Font rendering appears to have broken down when Google promoted Chrome 69 from the Beta to the Stable channel. Windows users affected.
Written by Catalin Cimpanu, Contributor

A Google spokesperson said today the company is investigating reports about blurry fonts with the newly released Chrome 69 version.

For the last 24 hours, since the official rollout of the new Chrome 69, countless of users have gone on Twitter, Reddit, and the Google Product Forums [1, 2, 3, 4], to complain about "blurry" or "fuzzy" text inside Chrome.

The blurred font issue wasn't only limited to text rendered inside a web page, but also for the text suggestions displayed inside the address bar search drop-down, and Chrome's Developer Tools panel.

The image below shows how text renders inside Firefox 62 (on the left), compared to Chrome 69 (on the right), on a Windows 10 machine. The text rendered on the right lacks a sharpness and crispiness quality that the Chrome browser is usually known for. The difference is barely noticeable, but it is there, and users used to Chrome top-notch font rendering have immediately noticed.

chrome-blurry-font-issue.png

Font rendering for Firefox 62 (left) / Chrome 69 (right)

According to reports, the issue only manifests for Chrome 69 users on Windows. Those who rolled back to Chrome 68 stopped having problems. Users said that changing Chrome, operating system, or screen DPI settings didn't help.

"Our team is investigating reports of this behavior.
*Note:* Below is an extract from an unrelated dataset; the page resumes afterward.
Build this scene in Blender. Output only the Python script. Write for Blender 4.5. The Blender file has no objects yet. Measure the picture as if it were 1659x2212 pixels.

You can find more information in this public bug report," a Google spokesperson said last night after first user complaints started surfacing online.

Google released Chrome 69 yesterday, on September 4. Chrome 69 launched with a new user interface for the browser's main UI. Chrome has undergone slight UI modifications in the past, but this was the browser's first major UI redesign since its launch, a decade ago.

"Many of the reports mention that this also affect the UI so we're likely looking at a Skia or Chrome side change," a Google engineer wrote in the official bug report, suggesting a possible cause for the issue. Skia is Chrome's graphics engine.

Another engineer pointed out that font rendering worked just fine in the beta version of Chrome 69.0.3497.81 but apparently broke down when the browser was released as the official stable release.

Google engineers are usually quite fast at resolving these kind of quirky issues. Chrome users should expect a fix in the coming hours or days.